Class begins and the teacher comes out and everyone cheers. I can tell this chick is into mystic stuff, and I’m pretty sure I could not roll my eyes any further into the back of my head. I am so not yogi enough for this.

But as we lie down in corpse to warm up to our practice, a wave of emotion hits me. I’m crying because she’s talking about acceptance, loving your body, and appreciating what you’ve got/where you are. I’m constantly trying to lose 5-10 lbs, always feeling a little too cumbersome for my person. Even on my wedding day I didn’t feel the best beautiful (you could totally see the line of my Spanx cutting across my tummy–hello, photog, where’s the photoshop?).
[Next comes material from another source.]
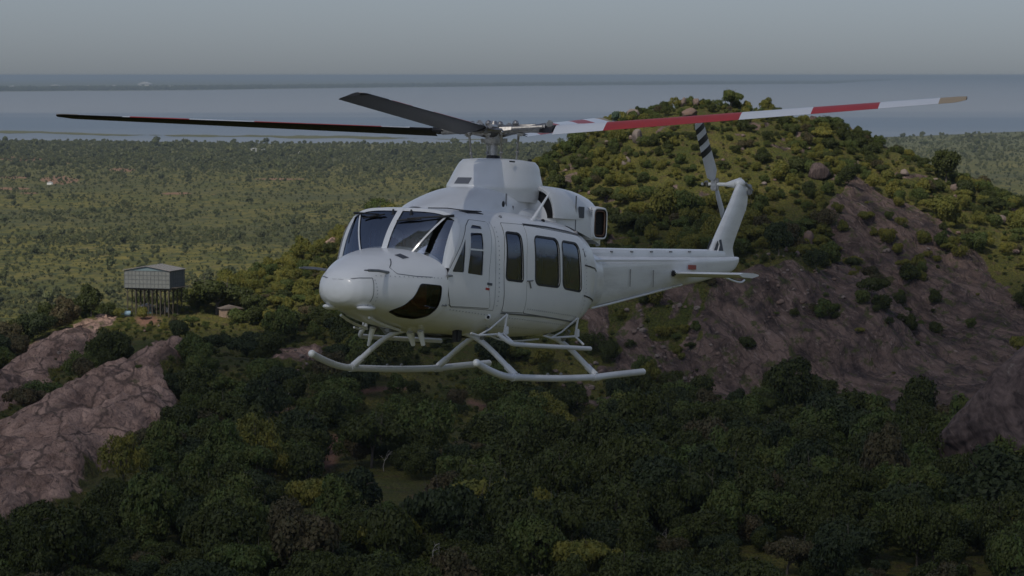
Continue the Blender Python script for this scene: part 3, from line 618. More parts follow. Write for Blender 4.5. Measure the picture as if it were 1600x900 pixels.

But in that moment where I couldn’t feel more imperfect, I felt acceptance. I was encouraged in my body and in my limited practice. I wasn’t shamed for who I was or what I looked like or how sloppy my half moon pose was. The instructor kept reminding the group, “You are enough.” and every time she said it my eyes welled with tears because, duh, I am.

Doing yoga every day doesn’t make you perfect. Neither does having a closet full of Lululemon yoga pants. Or having perfect, shiny hair (the hair again, I know, but it was like I was in a Pantene commercial, folks). No one is perfect. But you can chose to be enough.

Pretty enough. Strong enough. Smart enough. Balanced enough.

“Enough” was a mindset that seemed elusive but suddenly made clear.

Now don’t get me wrong, I still feel like a bit of a yoga fraud, but I’m trying to own my practice more. So what if I can’t transition into Upward Dog without going to my knees first? I’ll get stronger, and maybe one day I’ll be able to vinyasa like a pro. But for now, my ability is enough. I am enough. I don’t have to fake it any more.